A BP Bunge, com 11 unidades agroindustriais em cinco estados brasileiros, conta com o Programa de Confiabilidade Agrícola, que visa implementar as melhores práticas de mercado, com ênfase no aumento do plantio e na busca por maior produtividade da cana-de-açúcar.

Na empresa, de acordo com Mário Dias Filho, gerente Corporativo de Desenvolvimento Agronômico da BP Bunge Bioenergia, o plantio mecanizado é realizado em 80% das áreas da companhia, enquanto os outros 20% são de Meiosi.

“Conseguimos ter um plantio mecanizado de alta qualidade.

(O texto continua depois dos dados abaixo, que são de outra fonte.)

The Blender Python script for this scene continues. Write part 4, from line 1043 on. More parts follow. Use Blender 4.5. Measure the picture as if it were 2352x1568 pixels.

Fizemos grandes investimentos com foco em melhoria das tecnologias nas plantadoras, onde todas são automatizadas e possuem alertas de falhas operacionais, que permite que seja identificado e corrigida a tempo”, disse à RPAnews.

A Meiosi, segundo Dias Filho é usada estrategicamente como uma ferramenta de redução de custos para as áreas em que não é possível plantar com a estrutura própria. “Tanto no plantio mecanizado como na meiosi conseguimos ficar abaixo de 4% de falha”, revela.

Plantio de cana da BP Bunge (Foto: Divulgação)

Carlos Daniel, diretor de Desenvolvimento Agronômico da Raízen, revela que o grupo hoje faz cerca de 85 a 90% do seu plantio de forma mecanizada, deixando o restante para a Meiosi com foco na multiplicação de viveiros e novas variedades.

De acordo com ele, as plantadoras de cana têm evoluído constantemente. “Hoje em dia, a qualidade do plantio das plantadoras melhorou muito quando comparada as plantadoras do passado, incluindo novos sistemas de automação, monitoramento e mais opções/melhores regulagens os resultados de qualidade do plantio”, disse à RPAnews.

Para reduzir as falhas e melhorar brotação do plantio mecanizado, a Raízen faz o uso de novas variedades adaptadas a mecanização e com maior perfilhamento, e utilização de bioestimulantes com foco na qualidade operacional.

A companhia também faz o planejamento prévio do plantio por tipo de solo e época, protocolo de validação de mudas e planejamento/produção de viveiros e sistematização e qualidade no preparo de solo. “As evoluções das máquinas têm contribuído na melhoria constante da qualidade e eficiência operacional das plantadoras. Atualmente, o sistema opera de forma mais homogênea e os mecanismos de regulagem e monitoramento permitem ajustes mais finos e um melhor desempenho do conjunto”, afirma Daniel.

A Ipiranga, com quatro unidades nas regiões de Mococa, Descalvado, Iacanga, em SP e, uma em Delfinópolis, MG, faz 60% do seu plantio ainda de forma mecanizada, complementando o restante, 40%, com Meiosi.

De acordo com Bernardo Titoto, diretor Agrícola da Usina Ipiranga, apesar de estar expandindo o uso da Meiosi como estratégia de redução de custos em áreas de maior declividade, a companhia ainda é muito adepta ao plantio mecanizado.

“Aprendemos que em áreas declivosas a qualidade do plantio mecanizado cai muito. Sendo assim, planejamos o plantio de Meiosi nessas áreas para deixar o plantio mecânico somente nas áreas melhores. Em áreas boas o plantio mecânico tem a mesma qualidade e mesmo custo de um plantio manual. Além disso, o plantio mecanizado tem a vantagem de utilizar bem menos mão de obra, que está cada vez mais escassa”, destacou Titoto.

Todas as plantadoras usadas pela Ipiranga são automatizadas. E isso também contribuiu muito para redução de muda e qualidade do plantio, de acordo com o gerente Agrícola da Ipiranga. “Hoje jogamos 13 t/ha de muda no plantio mecanizado. Nosso índice de falhas está em 4,3%”.

Para Titoto, é preciso pensar em um manejo integrado de plantio, porque todas as modalidades tem suas vantagens. “Um plantio mecânico bem feito, muitas vezes é melhor que um manual, pois antem muito mais a umidade no sulco nas épocas em que se planta mais cedo. Além disso, utiliza menos mão de obra e otimiza o uso dos equipamentos de safra na entressafra. Porém, tem que ser em áreas boas, ou seja, de baixa declividade. A Meiosi, por sua vez, tem como grande vantagem o menor consumo de mudas e, consequentemente, menor custo. Mas necessita de mais mão de obra. Desta forma, estamos fazendo nosso planejamento deixando as áreas declivosas para Meiosi e as áreas melhores para o plantio mecanizado”, detalha o diretor Agrícola da Ipiranga.